Final answer:
A journalist could estimate the population proportion as a parameter from their survey data by dividing the number of 'yes' responses by the total number of responses. This calculation results in a statistic, not a parameter, as it comes from a sample.
Step-by-step explanation:
A journalist collected data from the first question of their survey and now wishes to estimate a parameter. A parameter that the journalist could estimate is the proportion of respondents who gave a particular answer to the survey question. For instance, if the question was 'Do you read a newspaper daily?', and the journalist collected responses from a sample of people, the parameter could be the true proportion of all people who read a newspaper daily.
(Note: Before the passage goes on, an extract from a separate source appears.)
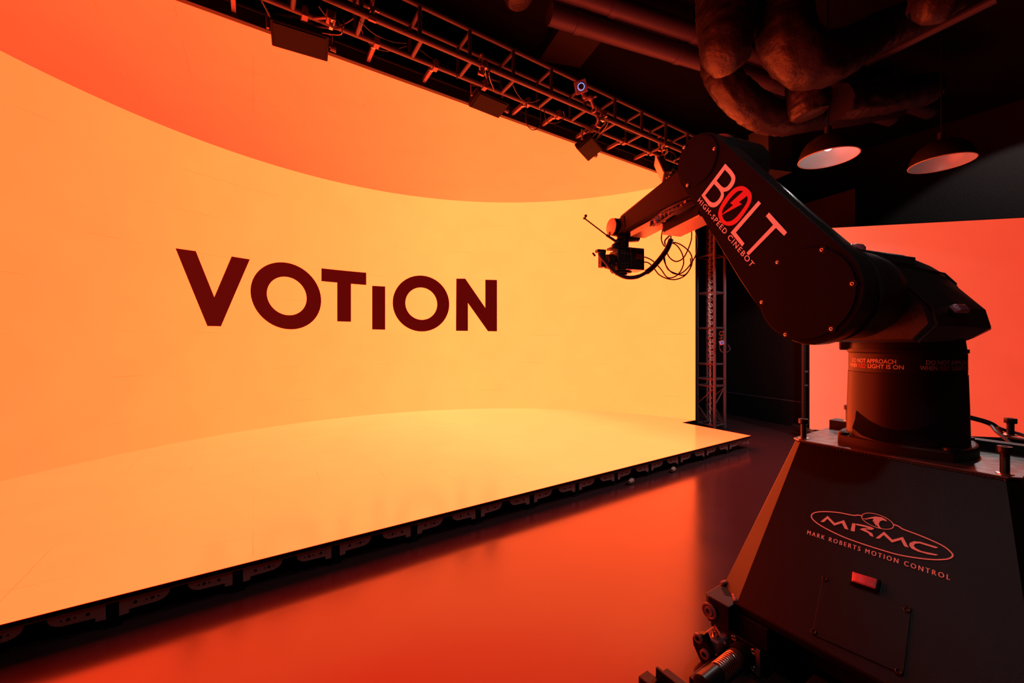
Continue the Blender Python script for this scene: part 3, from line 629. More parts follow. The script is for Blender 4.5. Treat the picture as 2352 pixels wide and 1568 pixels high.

To calculate this estimate, the journalist could tally the number of 'yes' responses and divide by the total number of responses collected. If 150 out of a sample of 300 people said 'yes', the estimate of the parameter (proportion of people who read a newspaper daily) would be 150/300 = 0.5, or 50%. This estimate is not the parameter itself, as it is derived from a sample, not the entire population. It is, rather, a statistic used to infer what the true parameter might be.
In statistical terminology, a statistic is a characteristic of a sample, whereas a parameter is a characteristic of a population. The value derived from the sample data (the statistic) serves as an estimate and may subsequently be used to make generalizations about the whole population through inferential statistics.